Until CB and I started talking regularly and my insomnia faded off. After a few months of almost daily chatting, I figured out that if I woke up at 6 in the morning, that was right when CB took his lunch hour and we could chat for an extra 45 minutes or so before I went to work. But of course, I had to be showered and dressed for work, so that led to me to getting up around 5:30 in order to be ready for work before we started talking. At the time I was also taking night classes a few days a week for my masters degree, so I wouldn’t get home until after 9 in the evening and then I often had readings or assignments or parent conference materials to work on, so I had no trouble falling asleep before midnight and getting up early the next day.

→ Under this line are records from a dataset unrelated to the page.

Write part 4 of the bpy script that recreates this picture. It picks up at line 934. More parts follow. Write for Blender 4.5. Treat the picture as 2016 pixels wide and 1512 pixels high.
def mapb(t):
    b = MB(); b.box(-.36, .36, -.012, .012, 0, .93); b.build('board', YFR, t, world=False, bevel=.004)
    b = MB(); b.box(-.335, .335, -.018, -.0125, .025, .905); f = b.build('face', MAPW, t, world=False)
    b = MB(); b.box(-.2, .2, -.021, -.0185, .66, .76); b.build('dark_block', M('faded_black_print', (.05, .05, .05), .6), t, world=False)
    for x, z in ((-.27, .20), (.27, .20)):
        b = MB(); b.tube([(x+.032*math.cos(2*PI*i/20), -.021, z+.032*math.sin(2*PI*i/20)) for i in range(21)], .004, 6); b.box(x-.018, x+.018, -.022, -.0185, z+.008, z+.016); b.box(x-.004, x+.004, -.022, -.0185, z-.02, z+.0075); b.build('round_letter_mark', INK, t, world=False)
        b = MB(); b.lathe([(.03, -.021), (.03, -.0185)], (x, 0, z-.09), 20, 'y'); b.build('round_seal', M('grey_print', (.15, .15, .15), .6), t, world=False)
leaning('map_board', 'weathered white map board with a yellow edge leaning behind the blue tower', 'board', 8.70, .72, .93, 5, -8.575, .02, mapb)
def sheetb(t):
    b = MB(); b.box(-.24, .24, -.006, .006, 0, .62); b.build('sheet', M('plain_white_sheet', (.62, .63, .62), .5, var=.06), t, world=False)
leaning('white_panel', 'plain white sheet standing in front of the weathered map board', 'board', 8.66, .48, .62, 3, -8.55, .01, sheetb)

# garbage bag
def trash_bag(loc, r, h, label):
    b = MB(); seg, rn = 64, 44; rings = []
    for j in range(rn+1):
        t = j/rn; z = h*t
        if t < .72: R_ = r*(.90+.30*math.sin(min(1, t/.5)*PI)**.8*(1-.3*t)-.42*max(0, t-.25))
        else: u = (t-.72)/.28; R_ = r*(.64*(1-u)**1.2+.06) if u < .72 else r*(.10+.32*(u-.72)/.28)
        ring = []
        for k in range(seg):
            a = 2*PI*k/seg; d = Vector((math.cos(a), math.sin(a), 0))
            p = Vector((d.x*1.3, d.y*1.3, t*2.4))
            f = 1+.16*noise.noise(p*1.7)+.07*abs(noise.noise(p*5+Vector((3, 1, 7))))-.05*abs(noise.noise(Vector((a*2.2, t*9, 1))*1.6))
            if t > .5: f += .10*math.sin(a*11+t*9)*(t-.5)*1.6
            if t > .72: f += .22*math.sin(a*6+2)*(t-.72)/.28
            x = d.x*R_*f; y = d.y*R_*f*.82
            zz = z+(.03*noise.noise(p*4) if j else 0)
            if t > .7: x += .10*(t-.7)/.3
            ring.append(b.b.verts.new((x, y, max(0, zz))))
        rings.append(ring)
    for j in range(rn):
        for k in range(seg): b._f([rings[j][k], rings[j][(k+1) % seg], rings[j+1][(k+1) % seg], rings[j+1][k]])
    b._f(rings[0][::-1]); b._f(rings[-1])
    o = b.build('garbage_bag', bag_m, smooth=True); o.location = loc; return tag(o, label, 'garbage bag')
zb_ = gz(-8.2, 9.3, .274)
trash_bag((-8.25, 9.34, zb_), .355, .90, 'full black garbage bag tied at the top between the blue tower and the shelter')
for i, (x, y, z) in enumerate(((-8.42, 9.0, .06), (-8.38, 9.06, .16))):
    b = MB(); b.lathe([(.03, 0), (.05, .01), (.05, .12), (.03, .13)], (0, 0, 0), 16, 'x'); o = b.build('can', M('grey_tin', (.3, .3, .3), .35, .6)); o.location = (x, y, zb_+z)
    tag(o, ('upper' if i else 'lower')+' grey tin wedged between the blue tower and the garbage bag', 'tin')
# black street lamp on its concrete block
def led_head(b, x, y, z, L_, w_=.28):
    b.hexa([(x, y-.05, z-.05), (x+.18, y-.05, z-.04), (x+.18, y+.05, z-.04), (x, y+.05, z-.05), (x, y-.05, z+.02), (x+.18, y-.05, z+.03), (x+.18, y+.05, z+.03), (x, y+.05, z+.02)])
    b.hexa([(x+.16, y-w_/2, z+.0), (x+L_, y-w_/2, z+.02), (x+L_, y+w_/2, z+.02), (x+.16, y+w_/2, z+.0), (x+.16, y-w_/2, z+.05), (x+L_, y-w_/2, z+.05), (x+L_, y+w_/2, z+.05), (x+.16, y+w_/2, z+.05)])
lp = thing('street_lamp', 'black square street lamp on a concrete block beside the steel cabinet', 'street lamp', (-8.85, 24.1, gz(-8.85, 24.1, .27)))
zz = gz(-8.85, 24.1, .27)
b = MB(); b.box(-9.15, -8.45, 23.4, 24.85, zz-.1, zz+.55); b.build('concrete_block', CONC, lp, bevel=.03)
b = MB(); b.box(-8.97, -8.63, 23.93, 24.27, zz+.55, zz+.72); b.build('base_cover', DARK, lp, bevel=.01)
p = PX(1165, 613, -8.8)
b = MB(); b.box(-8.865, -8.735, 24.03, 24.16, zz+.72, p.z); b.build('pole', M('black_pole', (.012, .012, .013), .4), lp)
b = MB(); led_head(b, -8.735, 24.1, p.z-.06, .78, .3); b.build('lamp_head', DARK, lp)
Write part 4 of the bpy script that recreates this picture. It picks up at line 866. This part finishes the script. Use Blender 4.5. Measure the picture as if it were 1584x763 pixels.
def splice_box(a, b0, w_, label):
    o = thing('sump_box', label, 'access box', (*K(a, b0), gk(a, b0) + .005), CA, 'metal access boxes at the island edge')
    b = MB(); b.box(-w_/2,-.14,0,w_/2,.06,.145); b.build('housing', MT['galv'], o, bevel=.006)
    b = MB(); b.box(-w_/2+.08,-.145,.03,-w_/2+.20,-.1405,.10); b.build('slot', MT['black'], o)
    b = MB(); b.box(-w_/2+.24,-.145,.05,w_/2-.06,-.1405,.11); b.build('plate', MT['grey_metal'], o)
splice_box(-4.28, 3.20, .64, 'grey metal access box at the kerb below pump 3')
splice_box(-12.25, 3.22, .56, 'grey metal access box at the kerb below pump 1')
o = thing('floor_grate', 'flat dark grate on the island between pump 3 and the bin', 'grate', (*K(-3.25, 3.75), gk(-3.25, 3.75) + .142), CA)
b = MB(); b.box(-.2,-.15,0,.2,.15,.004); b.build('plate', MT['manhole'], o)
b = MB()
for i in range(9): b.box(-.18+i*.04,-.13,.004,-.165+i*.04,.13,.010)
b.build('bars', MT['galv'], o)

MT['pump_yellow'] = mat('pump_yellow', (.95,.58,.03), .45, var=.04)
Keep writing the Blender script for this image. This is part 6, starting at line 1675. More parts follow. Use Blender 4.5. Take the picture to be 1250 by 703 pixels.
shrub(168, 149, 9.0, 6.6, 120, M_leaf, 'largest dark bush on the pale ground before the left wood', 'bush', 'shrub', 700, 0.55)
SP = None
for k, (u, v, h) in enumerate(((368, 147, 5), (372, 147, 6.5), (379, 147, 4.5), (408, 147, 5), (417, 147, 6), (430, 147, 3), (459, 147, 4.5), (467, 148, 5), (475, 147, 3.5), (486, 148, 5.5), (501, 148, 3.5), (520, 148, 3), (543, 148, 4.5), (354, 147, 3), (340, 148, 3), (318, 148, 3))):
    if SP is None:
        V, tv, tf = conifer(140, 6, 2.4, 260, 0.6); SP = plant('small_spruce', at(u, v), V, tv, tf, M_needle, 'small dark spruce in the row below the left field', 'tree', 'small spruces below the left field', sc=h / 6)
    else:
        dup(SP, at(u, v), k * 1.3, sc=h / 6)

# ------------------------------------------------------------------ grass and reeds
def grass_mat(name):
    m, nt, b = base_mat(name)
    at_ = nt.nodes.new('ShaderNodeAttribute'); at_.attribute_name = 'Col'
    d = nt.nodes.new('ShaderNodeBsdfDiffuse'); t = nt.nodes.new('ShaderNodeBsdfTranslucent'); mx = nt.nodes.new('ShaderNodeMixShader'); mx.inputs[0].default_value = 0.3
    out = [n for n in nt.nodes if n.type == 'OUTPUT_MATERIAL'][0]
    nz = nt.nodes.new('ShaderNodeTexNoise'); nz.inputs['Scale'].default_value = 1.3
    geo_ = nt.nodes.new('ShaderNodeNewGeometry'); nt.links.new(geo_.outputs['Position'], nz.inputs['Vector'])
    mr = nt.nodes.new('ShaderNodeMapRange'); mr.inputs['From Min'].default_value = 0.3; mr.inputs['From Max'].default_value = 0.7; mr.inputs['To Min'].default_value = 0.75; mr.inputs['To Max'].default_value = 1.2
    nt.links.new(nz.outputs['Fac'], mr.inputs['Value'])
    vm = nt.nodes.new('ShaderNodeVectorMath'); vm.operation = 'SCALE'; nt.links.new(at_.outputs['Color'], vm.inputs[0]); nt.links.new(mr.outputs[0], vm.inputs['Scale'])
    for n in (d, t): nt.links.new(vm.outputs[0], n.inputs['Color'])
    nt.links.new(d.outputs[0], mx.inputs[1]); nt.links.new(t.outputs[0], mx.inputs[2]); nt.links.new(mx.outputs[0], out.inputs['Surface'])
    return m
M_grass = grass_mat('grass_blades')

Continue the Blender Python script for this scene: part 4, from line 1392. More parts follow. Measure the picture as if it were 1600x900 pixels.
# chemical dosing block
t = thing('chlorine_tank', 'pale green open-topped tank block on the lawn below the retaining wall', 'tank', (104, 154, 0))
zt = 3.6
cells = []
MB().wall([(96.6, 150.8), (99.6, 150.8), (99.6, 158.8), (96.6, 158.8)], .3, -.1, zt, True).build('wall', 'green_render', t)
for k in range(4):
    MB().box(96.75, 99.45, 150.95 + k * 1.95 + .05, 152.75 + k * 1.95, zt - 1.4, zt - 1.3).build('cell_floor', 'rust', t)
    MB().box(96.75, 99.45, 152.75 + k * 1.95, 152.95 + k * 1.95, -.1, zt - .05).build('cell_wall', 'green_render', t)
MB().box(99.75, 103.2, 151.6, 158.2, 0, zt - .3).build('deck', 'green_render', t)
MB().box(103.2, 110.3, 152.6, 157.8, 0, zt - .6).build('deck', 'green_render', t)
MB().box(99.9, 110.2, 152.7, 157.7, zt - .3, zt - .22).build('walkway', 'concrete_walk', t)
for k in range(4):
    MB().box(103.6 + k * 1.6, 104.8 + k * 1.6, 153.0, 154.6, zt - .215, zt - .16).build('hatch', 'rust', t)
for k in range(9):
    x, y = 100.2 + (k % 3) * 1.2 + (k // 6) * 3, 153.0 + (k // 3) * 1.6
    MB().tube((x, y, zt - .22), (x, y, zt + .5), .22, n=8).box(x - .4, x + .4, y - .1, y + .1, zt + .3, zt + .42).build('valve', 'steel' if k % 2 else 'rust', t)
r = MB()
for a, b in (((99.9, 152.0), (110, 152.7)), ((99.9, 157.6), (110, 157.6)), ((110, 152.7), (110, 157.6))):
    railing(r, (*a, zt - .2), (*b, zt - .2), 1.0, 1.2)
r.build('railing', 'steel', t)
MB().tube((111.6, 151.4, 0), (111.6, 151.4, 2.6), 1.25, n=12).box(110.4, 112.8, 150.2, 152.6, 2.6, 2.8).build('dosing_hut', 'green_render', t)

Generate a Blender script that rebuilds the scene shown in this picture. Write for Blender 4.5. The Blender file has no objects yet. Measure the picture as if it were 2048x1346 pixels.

After CB visited me the first time, I briefly changed jobs, before returning to my old daycare (the new daycare had had better benefits and a 401k, but the staff was verbally abusive to the children and no insurance policy is worth selling out my morals). Upon my return I was assigned to a new classroom and given a new schedule. For the first two years at CHCC I had worked the 10-6 shift and had spend almost an entire year trying to get that changed, unsuccessfully. I had also been trying to get moved to a classroom where the two main teachers got along better, also unsuccessfully. Now, upon my return (despite my tendency towards the school of hard knocks, I do often emerge as the prodigal child) I was in a the 3 year old room (which meant I got to stay with the kids I’d been with in the twos room) and my schedule was 8-4. Work was a lot more pleasant and I had almost two hours of talk time with CB in the evenings instead of a meager 45 minutes in the mornings.
So basically, I converted myself to a morning person (and quit smoking, thanks to the power of loooove). And I liked it that way! I liked the early morning darkness and quiet and solitude. It’s why I really didn’t mind working the opening shift in the Brussels crèche. It wasn’t the waking up early that bothered me at all, it was the way the commute sucked up so much of my time and also how the boss and managers treated me like dirt and made me the fall guy for everything that didn’t work out how they wanted. Even after I started my job at the coffee kiosk, I was still set internally to wake up around 5 in the morning until recently.
See, now I work the evening shift, which is usually from 1:30-2:00 in the afternoon until 9:30-10:00 at night. this means I’m not home until 10:00 or 10:30 and often not in bed until close to 1 in the morning. So my body clock has finally given up its hold on the early morning wake up time and has now flip flopped and I find myself waking up around 10 am or lately even closer to 11 am. And I hate it! I feel like I’ve slept the whole day away. And it doesn’t help that Cb has never been, nor has ever converted, nor likely ever will be a morning person. So he’s pretty cool with me not moving or fidgeting or turning on the light before dawn anymore. But seriously, 11:00 in the morning? This can’t continue. There has to be some sort of happy medium and I have the next two days off, so I guess I’ll try to start reprogramming myself tomorrow.